**Task to carry out**
Print, exactly as they stand, the lines from the start of the listing to the line containing "COL = SC.collection", inclusive.

☆ ☆ ☆ ☆

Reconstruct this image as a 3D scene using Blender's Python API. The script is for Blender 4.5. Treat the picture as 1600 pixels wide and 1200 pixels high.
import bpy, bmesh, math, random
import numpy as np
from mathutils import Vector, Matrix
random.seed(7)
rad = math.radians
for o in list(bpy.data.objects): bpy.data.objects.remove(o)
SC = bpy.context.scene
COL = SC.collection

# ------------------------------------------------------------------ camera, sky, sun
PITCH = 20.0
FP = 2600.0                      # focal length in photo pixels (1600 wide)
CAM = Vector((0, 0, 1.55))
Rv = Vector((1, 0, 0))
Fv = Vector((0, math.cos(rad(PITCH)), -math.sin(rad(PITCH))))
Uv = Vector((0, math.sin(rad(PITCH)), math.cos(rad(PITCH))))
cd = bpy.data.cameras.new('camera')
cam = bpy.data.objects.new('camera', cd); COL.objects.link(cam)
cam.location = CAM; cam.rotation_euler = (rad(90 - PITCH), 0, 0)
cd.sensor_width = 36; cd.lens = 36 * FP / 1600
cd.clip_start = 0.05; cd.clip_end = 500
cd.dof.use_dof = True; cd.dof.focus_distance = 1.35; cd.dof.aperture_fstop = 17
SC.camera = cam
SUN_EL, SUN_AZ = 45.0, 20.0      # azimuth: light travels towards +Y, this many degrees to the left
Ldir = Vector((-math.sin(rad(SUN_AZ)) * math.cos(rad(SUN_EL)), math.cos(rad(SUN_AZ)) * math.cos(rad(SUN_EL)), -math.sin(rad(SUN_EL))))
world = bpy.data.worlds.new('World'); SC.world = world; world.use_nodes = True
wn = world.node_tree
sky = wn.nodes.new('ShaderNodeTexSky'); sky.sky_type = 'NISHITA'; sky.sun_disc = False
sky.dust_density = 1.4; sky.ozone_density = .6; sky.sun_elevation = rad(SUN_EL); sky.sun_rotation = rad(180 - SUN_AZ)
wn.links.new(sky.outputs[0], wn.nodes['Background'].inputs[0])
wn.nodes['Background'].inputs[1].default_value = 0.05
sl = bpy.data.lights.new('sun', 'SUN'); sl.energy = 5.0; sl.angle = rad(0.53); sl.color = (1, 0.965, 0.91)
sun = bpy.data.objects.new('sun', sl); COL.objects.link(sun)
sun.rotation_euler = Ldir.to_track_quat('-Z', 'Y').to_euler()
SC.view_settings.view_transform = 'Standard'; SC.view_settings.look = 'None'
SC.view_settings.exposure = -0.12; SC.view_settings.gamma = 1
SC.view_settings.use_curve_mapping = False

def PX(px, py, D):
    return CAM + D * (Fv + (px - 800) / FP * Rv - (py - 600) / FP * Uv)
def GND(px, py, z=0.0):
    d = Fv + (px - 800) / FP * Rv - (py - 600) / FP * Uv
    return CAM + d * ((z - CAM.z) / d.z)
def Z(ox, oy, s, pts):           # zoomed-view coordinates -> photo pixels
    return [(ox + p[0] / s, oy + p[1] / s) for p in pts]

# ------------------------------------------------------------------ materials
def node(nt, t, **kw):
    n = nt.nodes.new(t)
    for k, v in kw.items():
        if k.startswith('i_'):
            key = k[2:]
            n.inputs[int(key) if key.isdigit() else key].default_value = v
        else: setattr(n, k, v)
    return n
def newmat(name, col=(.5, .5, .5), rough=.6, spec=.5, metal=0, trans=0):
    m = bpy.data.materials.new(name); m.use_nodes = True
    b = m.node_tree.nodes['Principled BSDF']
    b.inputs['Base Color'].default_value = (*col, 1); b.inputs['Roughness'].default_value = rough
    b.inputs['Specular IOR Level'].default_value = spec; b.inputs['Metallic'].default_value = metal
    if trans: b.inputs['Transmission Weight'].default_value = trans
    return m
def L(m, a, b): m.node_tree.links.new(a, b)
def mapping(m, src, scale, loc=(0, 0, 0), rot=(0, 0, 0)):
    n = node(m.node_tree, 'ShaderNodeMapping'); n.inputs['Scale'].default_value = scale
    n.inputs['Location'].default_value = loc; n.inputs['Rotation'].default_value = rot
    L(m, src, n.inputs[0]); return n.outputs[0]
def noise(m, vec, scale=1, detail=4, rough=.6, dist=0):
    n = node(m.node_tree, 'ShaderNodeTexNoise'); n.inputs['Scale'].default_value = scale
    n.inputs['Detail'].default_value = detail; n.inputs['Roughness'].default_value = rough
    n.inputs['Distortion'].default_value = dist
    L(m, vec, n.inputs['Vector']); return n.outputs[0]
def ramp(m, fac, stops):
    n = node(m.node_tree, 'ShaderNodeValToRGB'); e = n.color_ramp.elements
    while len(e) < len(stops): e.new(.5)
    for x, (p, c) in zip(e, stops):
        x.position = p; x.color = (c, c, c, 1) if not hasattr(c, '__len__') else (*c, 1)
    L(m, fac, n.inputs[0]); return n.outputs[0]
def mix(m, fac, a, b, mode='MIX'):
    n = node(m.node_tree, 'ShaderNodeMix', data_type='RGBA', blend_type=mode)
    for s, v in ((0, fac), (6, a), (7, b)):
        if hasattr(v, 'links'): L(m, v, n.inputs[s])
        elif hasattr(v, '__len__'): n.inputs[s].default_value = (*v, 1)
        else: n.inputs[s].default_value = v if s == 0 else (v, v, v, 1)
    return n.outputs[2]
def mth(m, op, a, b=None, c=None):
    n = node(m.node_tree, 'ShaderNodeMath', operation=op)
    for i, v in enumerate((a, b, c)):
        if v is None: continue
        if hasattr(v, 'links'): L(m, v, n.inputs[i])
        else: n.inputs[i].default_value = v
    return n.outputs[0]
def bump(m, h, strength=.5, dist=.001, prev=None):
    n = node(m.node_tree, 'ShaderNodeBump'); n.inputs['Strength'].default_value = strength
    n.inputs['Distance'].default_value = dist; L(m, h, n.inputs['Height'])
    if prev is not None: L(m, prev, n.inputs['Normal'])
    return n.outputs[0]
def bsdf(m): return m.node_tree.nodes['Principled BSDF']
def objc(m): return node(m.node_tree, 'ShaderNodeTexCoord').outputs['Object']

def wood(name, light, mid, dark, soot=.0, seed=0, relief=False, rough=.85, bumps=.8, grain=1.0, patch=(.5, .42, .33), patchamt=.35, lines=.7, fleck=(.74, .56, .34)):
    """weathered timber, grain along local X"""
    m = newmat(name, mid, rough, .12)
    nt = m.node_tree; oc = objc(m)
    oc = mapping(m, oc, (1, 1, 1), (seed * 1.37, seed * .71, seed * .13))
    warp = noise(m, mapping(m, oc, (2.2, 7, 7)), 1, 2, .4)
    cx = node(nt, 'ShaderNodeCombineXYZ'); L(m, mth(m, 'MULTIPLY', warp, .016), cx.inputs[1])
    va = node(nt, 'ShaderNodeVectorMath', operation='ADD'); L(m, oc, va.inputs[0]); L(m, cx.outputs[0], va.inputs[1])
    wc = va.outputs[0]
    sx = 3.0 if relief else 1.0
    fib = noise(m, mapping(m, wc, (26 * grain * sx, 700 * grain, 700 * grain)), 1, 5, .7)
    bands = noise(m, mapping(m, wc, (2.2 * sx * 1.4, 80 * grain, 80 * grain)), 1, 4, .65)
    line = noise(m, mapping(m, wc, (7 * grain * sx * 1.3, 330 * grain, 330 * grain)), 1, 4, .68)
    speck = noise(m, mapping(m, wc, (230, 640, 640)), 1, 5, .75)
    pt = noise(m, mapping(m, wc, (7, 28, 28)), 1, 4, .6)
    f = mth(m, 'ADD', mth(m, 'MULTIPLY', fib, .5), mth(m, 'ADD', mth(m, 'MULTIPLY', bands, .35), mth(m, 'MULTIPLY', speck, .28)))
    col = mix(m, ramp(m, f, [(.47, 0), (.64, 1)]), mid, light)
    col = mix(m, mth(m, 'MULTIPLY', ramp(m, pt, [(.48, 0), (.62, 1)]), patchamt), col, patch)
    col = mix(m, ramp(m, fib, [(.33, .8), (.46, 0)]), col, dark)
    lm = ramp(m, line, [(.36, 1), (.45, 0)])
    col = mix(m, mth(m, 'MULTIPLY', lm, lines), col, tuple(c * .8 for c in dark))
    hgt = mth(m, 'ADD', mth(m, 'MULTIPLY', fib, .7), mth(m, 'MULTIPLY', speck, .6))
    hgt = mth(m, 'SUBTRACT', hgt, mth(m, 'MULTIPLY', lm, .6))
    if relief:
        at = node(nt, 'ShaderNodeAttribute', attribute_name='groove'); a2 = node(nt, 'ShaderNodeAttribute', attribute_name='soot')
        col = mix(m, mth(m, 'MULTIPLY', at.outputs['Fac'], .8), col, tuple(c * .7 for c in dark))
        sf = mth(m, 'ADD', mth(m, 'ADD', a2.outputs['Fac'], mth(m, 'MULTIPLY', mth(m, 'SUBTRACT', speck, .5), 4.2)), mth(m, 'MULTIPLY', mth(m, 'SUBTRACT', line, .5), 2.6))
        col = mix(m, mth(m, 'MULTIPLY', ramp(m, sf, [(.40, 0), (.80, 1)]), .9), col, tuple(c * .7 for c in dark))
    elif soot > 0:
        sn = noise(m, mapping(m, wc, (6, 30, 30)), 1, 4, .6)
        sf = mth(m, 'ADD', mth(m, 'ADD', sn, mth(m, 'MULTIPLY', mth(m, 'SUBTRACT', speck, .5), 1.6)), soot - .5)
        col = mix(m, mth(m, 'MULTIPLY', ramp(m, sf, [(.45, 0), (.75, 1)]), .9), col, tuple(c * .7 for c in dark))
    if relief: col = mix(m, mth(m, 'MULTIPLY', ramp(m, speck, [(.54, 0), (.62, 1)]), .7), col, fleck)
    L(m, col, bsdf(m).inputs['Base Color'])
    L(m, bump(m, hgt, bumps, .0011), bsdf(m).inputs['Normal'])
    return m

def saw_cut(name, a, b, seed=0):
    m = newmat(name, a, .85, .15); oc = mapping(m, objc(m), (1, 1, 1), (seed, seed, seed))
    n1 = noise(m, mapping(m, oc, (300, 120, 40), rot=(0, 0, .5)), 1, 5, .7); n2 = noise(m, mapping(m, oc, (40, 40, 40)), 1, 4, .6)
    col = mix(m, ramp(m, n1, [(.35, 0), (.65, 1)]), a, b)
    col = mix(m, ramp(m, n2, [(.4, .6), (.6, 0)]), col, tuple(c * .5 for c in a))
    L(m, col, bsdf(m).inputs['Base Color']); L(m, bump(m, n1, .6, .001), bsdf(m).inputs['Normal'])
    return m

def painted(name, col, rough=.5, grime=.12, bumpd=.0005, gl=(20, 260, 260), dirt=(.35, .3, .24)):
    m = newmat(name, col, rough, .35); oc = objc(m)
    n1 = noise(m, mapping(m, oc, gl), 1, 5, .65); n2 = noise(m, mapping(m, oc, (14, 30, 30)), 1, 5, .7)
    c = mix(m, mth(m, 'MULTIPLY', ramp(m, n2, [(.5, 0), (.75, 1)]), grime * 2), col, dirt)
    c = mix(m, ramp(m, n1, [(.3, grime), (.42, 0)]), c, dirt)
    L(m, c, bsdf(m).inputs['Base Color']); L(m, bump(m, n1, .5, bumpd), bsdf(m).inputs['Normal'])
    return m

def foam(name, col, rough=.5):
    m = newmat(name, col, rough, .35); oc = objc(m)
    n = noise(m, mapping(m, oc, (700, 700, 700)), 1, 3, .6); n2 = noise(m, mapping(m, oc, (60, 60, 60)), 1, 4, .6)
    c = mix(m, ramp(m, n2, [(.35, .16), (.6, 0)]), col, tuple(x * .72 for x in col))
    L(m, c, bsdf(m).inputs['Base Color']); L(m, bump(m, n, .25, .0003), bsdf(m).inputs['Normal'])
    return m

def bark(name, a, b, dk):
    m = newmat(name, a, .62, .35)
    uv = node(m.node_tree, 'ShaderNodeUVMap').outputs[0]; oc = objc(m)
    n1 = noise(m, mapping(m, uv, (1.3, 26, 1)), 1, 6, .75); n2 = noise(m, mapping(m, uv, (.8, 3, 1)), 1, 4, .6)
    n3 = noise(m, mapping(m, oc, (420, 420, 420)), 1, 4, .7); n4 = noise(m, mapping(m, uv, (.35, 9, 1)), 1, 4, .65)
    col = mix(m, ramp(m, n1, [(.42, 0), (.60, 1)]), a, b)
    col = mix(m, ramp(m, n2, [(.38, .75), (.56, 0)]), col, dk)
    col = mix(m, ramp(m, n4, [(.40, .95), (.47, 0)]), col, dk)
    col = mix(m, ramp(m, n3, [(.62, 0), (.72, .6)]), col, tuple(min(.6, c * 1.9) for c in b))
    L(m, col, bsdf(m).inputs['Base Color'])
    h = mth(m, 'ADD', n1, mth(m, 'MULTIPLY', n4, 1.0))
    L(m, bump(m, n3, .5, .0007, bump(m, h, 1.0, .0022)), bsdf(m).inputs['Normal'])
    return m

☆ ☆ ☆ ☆

**Exercise output**
Reconstruct this image as a 3D scene using Blender's Python API. The script is for Blender 4.5. Treat the picture as 1600 pixels wide and 1200 pixels high.
import bpy, bmesh, math, random
import numpy as np
from mathutils import Vector, Matrix
random.seed(7)
rad = math.radians
for o in list(bpy.data.objects): bpy.data.objects.remove(o)
SC = bpy.context.scene
COL = SC.collection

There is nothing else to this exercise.